Material provided:
────────

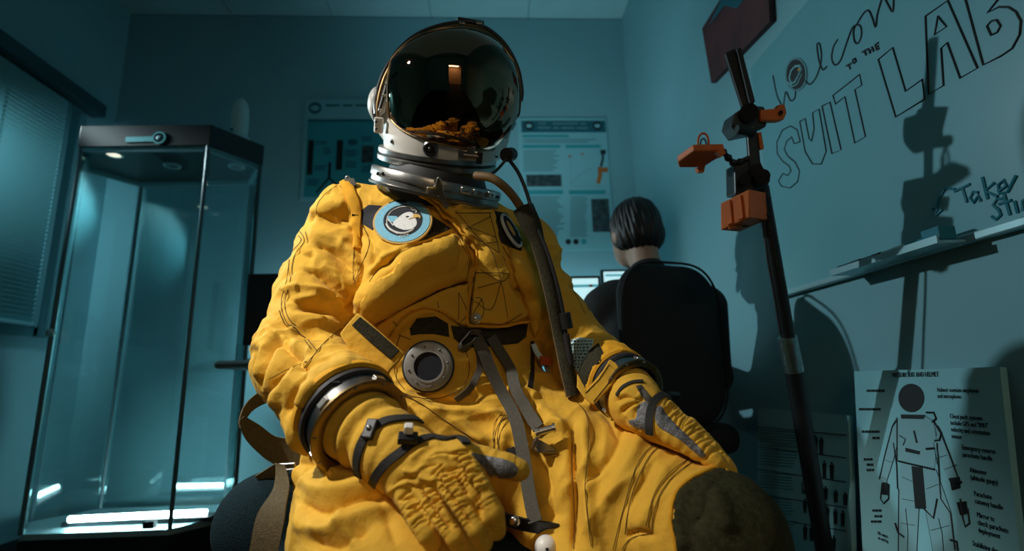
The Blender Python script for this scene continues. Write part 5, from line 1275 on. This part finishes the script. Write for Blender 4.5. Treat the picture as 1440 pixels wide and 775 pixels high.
for L in ([(606, 283), (622, 300), (640, 322), (658, 344), (669, 358), (669, 388), (664, 420), (661, 456)], [(664, 458), (694, 458), (717, 451), (733, 441)],
          [(640, 296), (652, 310), (668, 330), (690, 352), (700, 380), (704, 395)], [(640, 300), (690, 300)], [(688, 300), (697, 334), (702, 356)],
          [(655, 318), (697, 334)], [(664, 332), (702, 356)], [(690, 305), (655, 322)], [(700, 340), (668, 345)], [(668, 374), (704, 396), (717, 385)], [(668, 384), (718, 384)], [(672, 405), (704, 396)],
          [(704, 396), (690, 436), (664, 420)], [(664, 420), (678, 420), (679, 446), (664, 446), (678, 420)], [(704, 396), (708, 412), (714, 448)], [(706, 360), (716, 378)]): seamf(L)
for L in ([(645, 412), (645, 440), (645, 456), (657, 458)], [(645, 412), (657, 440), (645, 456)], [(553, 452), (560, 460)], [(615, 425), (618, 438)]): seam(L, bv=BW)
sp, sn = disc_frame(669, 448, BF, 4)
snp = obj('snap_button', MB().lathe(sp+sn*.0, sn, [(.0105, 0), (.0105, .003), (.0085, .005)], 24).sphere(sp+sn*.006, .0075, 16, 10), M['steel'], flap)
# round mission patch
def plane_piece(mb, poly, o, n, t, lift=0): return mb.prism([onP(x, y, o, n)+n*lift for x, y in poly], n, t)
def ell_px(cx, cy, a, b_, rot, n=48, k=1.0):
    c_, s_ = math.cos(rot), math.sin(rot); return [(cx+k*(a*math.cos(t)*c_-b_*math.sin(t)*s_), cy+k*(a*math.cos(t)*s_+b_*math.sin(t)*c_)) for t in np.linspace(0, 2*math.pi, n, endpoint=False)]
po, pn = disc_frame(567, 313, BV, 24); po = po+pn*.004
patch('loop_tape', [(545, 286), (560, 281), (575, 283), (578, 300), (550, 300)], M['velcro'], suit, t=.004)
patch('loop_tape', [(596, 300), (606, 303), (620, 312), (634, 322), (618, 329), (600, 337), (585, 340), (590, 310)], M['velcro'], suit, t=.004)
patch('mesh_panel', [(507, 297), (519, 288), (535, 289), (548, 292), (540, 306), (530, 316), (524, 324), (510, 315)], M['patchblack'], suit, t=.002)
rot = -.14
pat = obj('mission_patch', plane_piece(MB(), ell_px(567, 313, 42, 31.5, rot), po, pn, .004), M['patchgold'], suit, bevel=.001)
obj('blue_border', plane_piece(MB(), ell_px(567, 313, 39, 29, rot), po, pn, .001, .004), M['blue'], pat)
obj('black_field', plane_piece(MB(), ell_px(568, 312, 27.5, 21.5, rot), po, pn, .001, .0048), M['patchblack'], pat)
Q5 = lambda *p: zc(500, 250, 3.1, p)
Q7 = lambda *p: zc(525, 280, 11.07, p)
def smoothpx(pts): return [tuple(q) for q in spline([np.array(p, float) for p in pts], len(pts)*4, True)]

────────

Problem to work on: All of the lines above should be retyped precisely, apart from the pictures.

Solution to this exercise:
The Blender Python script for this scene continues. Write part 5, from line 1275 on. This part finishes the script. Write for Blender 4.5. Treat the picture as 1440 pixels wide and 775 pixels high.
for L in ([(606, 283), (622, 300), (640, 322), (658, 344), (669, 358), (669, 388), (664, 420), (661, 456)], [(664, 458), (694, 458), (717, 451), (733, 441)],
          [(640, 296), (652, 310), (668, 330), (690, 352), (700, 380), (704, 395)], [(640, 300), (690, 300)], [(688, 300), (697, 334), (702, 356)],
          [(655, 318), (697, 334)], [(664, 332), (702, 356)], [(690, 305), (655, 322)], [(700, 340), (668, 345)], [(668, 374), (704, 396), (717, 385)], [(668, 384), (718, 384)], [(672, 405), (704, 396)],
          [(704, 396), (690, 436), (664, 420)], [(664, 420), (678, 420), (679, 446), (664, 446), (678, 420)], [(704, 396), (708, 412), (714, 448)], [(706, 360), (716, 378)]): seamf(L)
for L in ([(645, 412), (645, 440), (645, 456), (657, 458)], [(645, 412), (657, 440), (645, 456)], [(553, 452), (560, 460)], [(615, 425), (618, 438)]): seam(L, bv=BW)
sp, sn = disc_frame(669, 448, BF, 4)
snp = obj('snap_button', MB().lathe(sp+sn*.0, sn, [(.0105, 0), (.0105, .003), (.0085, .005)], 24).sphere(sp+sn*.006, .0075, 16, 10), M['steel'], flap)
# round mission patch
def plane_piece(mb, poly, o, n, t, lift=0): return mb.prism([onP(x, y, o, n)+n*lift for x, y in poly], n, t)
def ell_px(cx, cy, a, b_, rot, n=48, k=1.0):
    c_, s_ = math.cos(rot), math.sin(rot); return [(cx+k*(a*math.cos(t)*c_-b_*math.sin(t)*s_), cy+k*(a*math.cos(t)*s_+b_*math.sin(t)*c_)) for t in np.linspace(0, 2*math.pi, n, endpoint=False)]
po, pn = disc_frame(567, 313, BV, 24); po = po+pn*.004
patch('loop_tape', [(545, 286), (560, 281), (575, 283), (578, 300), (550, 300)], M['velcro'], suit, t=.004)
patch('loop_tape', [(596, 300), (606, 303), (620, 312), (634, 322), (618, 329), (600, 337), (585, 340), (590, 310)], M['velcro'], suit, t=.004)
patch('mesh_panel', [(507, 297), (519, 288), (535, 289), (548, 292), (540, 306), (530, 316), (524, 324), (510, 315)], M['patchblack'], suit, t=.002)
rot = -.14
pat = obj('mission_patch', plane_piece(MB(), ell_px(567, 313, 42, 31.5, rot), po, pn, .004), M['patchgold'], suit, bevel=.001)
obj('blue_border', plane_piece(MB(), ell_px(567, 313, 39, 29, rot), po, pn, .001, .004), M['blue'], pat)
obj('black_field', plane_piece(MB(), ell_px(568, 312, 27.5, 21.5, rot), po, pn, .001, .0048), M['patchblack'], pat)
Q5 = lambda *p: zc(500, 250, 3.1, p)
Q7 = lambda *p: zc(525, 280, 11.07, p)
def smoothpx(pts): return [tuple(q) for q in spline([np.array(p, float) for p in pts], len(pts)*4, True)]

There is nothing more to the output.